The open letter to the mayor came a day after an attack on River Street that left two people injured and a week after a man was fatally shot just yards away. In the attack Friday, which happened about 1:30 p.m., a group of men stabbed and beat a man and then punched and kicked his female acquaintance.

The attack left the man in serious condition, while the woman was in stable condition.

Police have not linked the stabbing to the shooting of Joseph Peneueta, 35, who was gunned down at 4:10 a.m. March 28 by two men at the corner of Pauahi and River streets. Zorro Rye and Iosefa Pasene have been charged with second-degree murder in Peneueta's death.

Concerns over crime in Chinatown are worrisome for businesses, who say they're already being hit hard by the economic downturn and fear that years of work to revitalize the community could be lost if something isn't done soon.

"We've always had the gambling and the prostitution," said Marsha Joyner, Arts District Merchants Association coordinator. "But this violence is something we haven't seen before. There isn't one solution."


The city started work to revitalize Chinatown in June 2006, when the mayor held a "Chinatown Summit" and pledged to work closely with the hundreds of merchants and 3,000 residents within the 15 blocks that make up the historic area.

Joyner and others say things have improved since the revitalization project started.

But they say the progress is being eaten away by the two attacks and by the increased perception that Chinatown is no longer safe.

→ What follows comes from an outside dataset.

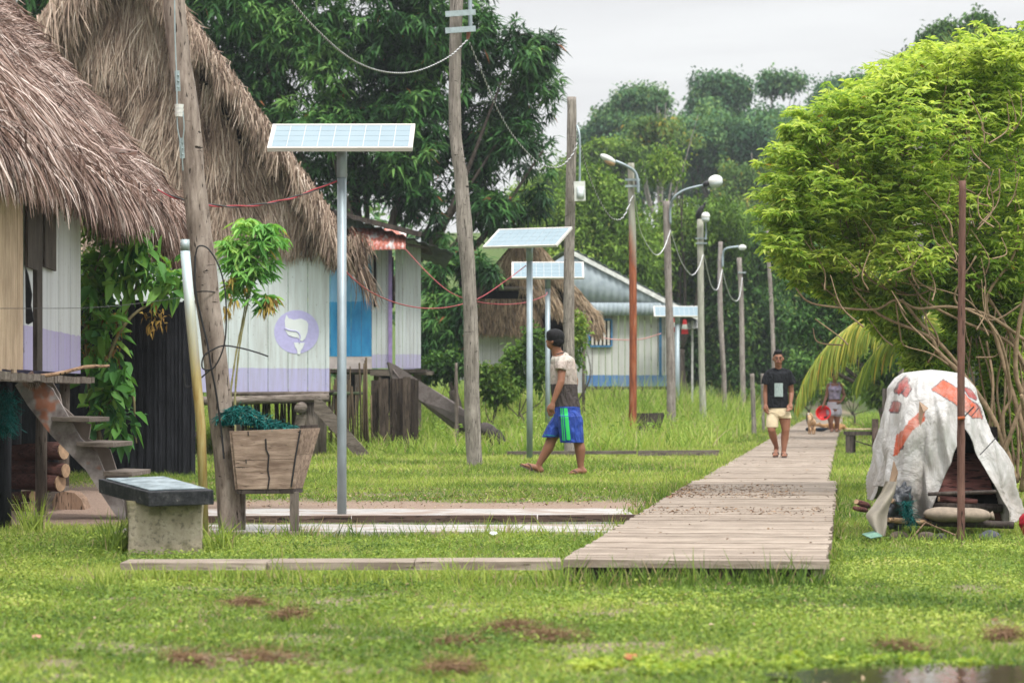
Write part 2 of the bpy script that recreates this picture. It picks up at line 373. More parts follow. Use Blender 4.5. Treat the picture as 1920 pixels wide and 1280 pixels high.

Part of that perception, Joyner said, could be because there are more homeless in the area perhaps because of recent park closures that have forced them out onto the streets or because of the economic meltdown.

Business owners started raising concerns about an apparent rise in Chinatown crime in February, when they came out in force to a neighborhood board meeting and subsequently met privately at the Hawai'i Theatre with police and city officials.

Police statistics to back up the claims were not immediately available.